原作で重要な位置を占める坂道について、勅使河原監督が選んだロケ地は我等が地元団地。
確かにあの頃はモデル団地としてロケが多かった。
勝新太郎がスバルで駆け上がる坂道は、かなり以前から車両通行はできなっている。登りきったところにあった交番も当時は健在。スターハウスの側道の八重桜並木、くらげ公園、動物公園付近の棟屋を見ることができる。現在第2期まで完了した建替工事だが、今もなお残る地区が使われていて、燃えつきた(取り壊された)団地がうまく確認できないのは惜しい(遠景に21号棟が見えたような気もする)

原作では弟が死んでしまうまでの前半が良かったが、映画では後半、田代を演じる渥美清が光る。相手にしてない勝新太郎と堅物むっつりの虚言癖男の渥美のやりとりが愉快。
河原の暴動からスタコラ逃げ出したり、運転手たちにボコボコにされても無抵抗と、どうも勝新にしては弱腰の役柄でしたが、この田代をあしらう場面のニヒルさは面目。
「男はつらいよ」を見てない自分にとって渥美清は「泣いてたまるか」の人。寅さん以外の役での輝きを見るにつけ名優の認識を新たにしますな。
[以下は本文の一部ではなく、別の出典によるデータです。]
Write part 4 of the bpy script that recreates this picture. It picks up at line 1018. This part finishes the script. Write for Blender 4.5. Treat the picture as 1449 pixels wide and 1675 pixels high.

そして原作で、もっとも魅力的な場面として印象的だった、探偵が別居中の妻と会う場面。
映画では中村玉緒が煙草をふかしながら、実にどうも格好良い。

この一面だけでも原作の魅力を再現したとして評価できましょう。

ラストでは勝新太郎が道路でペシャンコになった猫の死骸に語りかけて終わる。
あぁ!勝新、やってもうた!という感じのエンディングに失笑。